It’s hunting season in the Wren Lodge
You might call Hubby an amateur hunter. He’s a good one, too — when he fixes his sights on a target, that target better just say its prayers.
Hubby: Say your prayers! (thwack!)
Hubby’s determination and persistence never let him down, either. He follows a trail with the patience of a man who knows what he wants and always gets his way.
Hubby: There you are… you little… (thwack!) HA!
Some hunters are satisfied with the ubiquitous deer head trophies mounted on their walls. Not Hubby.
Bonnie: Oh, yuck! Why is THIS on the wall?
Hubby: That was the biggest dang skeeter I’ve ever seen! Look at that sucker! It took a chunk out of me, too… but I got it! HA! (to the smashed mosquito wall-hanging) You thought you were great stuff, hunh? Now look at you! Laid low… by the KING!

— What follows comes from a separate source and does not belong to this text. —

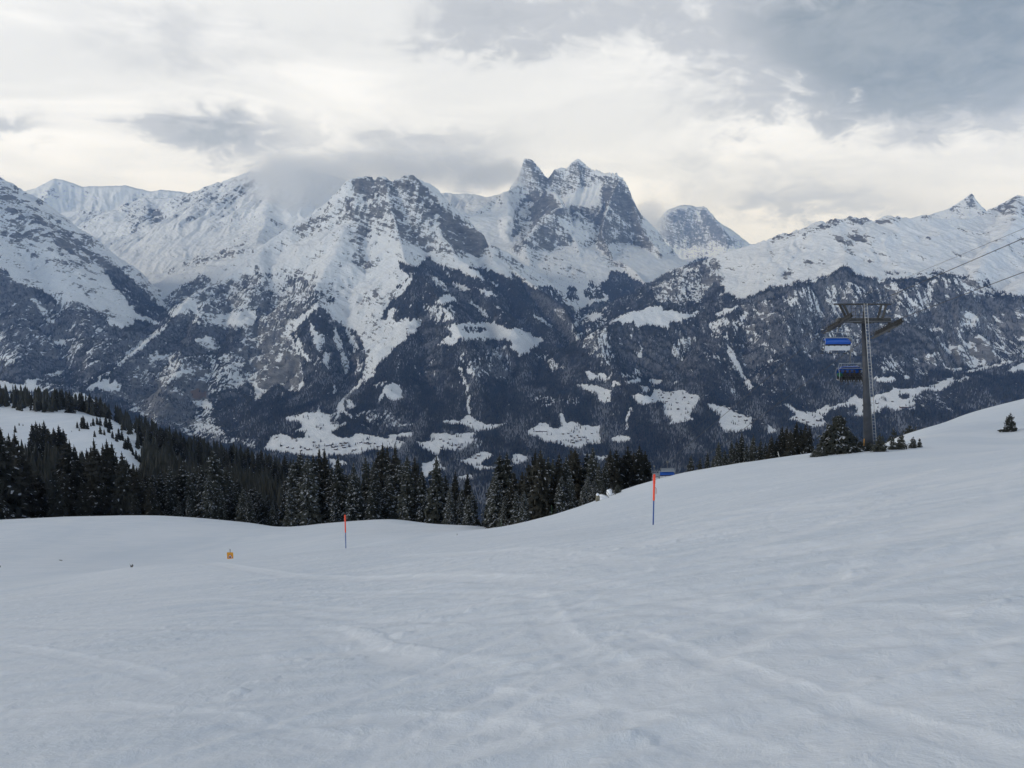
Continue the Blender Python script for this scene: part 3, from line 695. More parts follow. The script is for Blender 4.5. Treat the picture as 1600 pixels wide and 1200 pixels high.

What, you thought I was talking about big game, like moose or deer or even bear? Believe me: no venison hunter was ever as proud of his trophies as Hubby is of his.
Bonnie: Scrape it off!
Hubby: Not on your life. It’s a warning to those other skeeters out there. (to all the other skeeters) Hey! YOU! You want a piece of ME? YOU WANT… A PIECE… OF ME?